I don't think that the culprit here is the evil drive by wire throttle controls. For decades virtually all diesels in cars, light trucks, and semi's have been drive by wire. There is no mechanical linkage whatsoever. They also have numerous fail safes to prevent issues. They have multiple sensors in the pedal to prevent one from causing an event. If one or more read different than the others, the vehicle enters a forced idle. Same thing happens if the pedals are applied together. It is almost impossible to have an issue unless the pedal gets stuck, which will do the same thing on a linkage vehicle.
Most large airplanes and fighters operate the same way, and they very rarely have issues. If there is an issue, they fall out of the sky. The same analogy could be made for hydraulic brakes since there is no fail safe and a parking brake will not do anything at speed. But hydraulics have been safely implemented for decades. The technology for this is all proven and tested, but we do not have any mandated rules or standards for there use in cars.
The real problem is the execution and quality control.

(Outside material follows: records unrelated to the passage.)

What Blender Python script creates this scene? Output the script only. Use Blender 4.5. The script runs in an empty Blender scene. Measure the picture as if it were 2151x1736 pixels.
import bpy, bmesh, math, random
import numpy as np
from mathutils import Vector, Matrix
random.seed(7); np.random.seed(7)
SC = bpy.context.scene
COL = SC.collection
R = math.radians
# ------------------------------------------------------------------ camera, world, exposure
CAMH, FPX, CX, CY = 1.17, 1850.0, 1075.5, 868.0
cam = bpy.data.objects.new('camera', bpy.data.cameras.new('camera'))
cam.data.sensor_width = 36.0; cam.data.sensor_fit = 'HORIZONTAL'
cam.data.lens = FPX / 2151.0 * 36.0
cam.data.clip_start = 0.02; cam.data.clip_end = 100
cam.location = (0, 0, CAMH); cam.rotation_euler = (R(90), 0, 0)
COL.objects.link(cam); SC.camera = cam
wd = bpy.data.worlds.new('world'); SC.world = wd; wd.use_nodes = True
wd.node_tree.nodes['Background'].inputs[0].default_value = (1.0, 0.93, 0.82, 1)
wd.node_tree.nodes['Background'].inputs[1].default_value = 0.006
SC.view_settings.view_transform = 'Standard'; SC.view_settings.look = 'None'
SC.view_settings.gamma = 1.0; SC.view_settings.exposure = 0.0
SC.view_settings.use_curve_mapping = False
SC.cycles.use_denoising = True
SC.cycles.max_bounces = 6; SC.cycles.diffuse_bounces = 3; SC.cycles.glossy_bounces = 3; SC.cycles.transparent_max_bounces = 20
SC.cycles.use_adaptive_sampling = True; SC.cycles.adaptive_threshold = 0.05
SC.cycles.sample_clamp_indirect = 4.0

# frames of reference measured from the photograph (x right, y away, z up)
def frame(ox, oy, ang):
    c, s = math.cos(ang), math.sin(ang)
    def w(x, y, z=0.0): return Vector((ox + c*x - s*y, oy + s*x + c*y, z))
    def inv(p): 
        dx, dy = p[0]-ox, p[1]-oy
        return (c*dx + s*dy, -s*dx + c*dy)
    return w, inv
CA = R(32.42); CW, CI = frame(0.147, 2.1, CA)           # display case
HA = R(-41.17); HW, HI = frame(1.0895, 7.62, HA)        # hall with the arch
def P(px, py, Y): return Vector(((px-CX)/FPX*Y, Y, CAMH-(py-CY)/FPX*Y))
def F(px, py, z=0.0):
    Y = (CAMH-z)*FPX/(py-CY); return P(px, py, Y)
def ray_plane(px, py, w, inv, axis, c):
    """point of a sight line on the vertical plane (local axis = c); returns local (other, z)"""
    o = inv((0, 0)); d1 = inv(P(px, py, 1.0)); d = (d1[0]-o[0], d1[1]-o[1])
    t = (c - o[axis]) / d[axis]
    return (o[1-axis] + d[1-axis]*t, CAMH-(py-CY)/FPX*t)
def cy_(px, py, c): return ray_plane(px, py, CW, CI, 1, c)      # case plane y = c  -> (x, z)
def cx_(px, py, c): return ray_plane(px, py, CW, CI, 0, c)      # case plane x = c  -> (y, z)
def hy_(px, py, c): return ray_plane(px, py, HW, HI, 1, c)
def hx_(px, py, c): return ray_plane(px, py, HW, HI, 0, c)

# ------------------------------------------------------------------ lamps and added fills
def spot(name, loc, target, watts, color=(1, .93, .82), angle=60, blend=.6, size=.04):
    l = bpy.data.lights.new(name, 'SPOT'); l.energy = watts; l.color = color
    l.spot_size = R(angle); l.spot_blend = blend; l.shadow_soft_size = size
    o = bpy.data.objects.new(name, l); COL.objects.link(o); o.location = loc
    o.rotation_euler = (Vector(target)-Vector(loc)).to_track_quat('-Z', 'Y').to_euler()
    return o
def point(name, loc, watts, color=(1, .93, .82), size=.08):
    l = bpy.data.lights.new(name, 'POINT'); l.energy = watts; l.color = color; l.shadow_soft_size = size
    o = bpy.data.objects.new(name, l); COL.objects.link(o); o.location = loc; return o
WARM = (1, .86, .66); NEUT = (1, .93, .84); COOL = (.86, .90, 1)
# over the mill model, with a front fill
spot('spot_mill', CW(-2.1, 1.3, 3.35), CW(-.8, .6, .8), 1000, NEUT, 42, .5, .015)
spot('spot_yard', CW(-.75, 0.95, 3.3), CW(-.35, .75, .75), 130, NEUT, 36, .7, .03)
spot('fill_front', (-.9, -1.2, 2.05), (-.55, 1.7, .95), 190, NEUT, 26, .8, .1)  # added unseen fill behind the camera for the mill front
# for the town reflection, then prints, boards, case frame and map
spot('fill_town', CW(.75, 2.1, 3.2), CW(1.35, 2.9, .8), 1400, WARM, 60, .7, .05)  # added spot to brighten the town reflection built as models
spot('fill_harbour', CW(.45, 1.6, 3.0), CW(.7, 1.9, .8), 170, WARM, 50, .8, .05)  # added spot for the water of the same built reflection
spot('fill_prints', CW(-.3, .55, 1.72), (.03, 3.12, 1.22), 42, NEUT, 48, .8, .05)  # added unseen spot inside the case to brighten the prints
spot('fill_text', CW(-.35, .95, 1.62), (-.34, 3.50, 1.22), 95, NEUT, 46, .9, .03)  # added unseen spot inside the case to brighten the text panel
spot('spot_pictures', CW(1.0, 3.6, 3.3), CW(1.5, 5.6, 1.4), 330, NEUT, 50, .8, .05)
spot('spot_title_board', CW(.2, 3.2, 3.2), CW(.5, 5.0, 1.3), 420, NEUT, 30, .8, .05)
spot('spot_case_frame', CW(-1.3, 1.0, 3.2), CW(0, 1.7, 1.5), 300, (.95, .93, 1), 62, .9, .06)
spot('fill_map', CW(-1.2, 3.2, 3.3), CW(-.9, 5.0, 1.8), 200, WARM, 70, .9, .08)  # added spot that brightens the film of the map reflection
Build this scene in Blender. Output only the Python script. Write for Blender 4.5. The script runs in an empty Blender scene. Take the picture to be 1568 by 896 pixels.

Airplanes and big trucks have required strict standards and very specific designs for a very long time. Everybody has to do it the same way and to the same standard. Autos are different. There is no Federally mandated standard and no set of must have rules and fail safes in place. Couple that with the lowest bidder mindset for product design and production and you can have a very serious problem. As much as a I dislike regulations, I think there need to be some for these systems as they will NOT be going away. Make everybody do it the same way and to the same degree, and borrow the principles used in other industries that have been around for decades and that are far more dependent on these systems.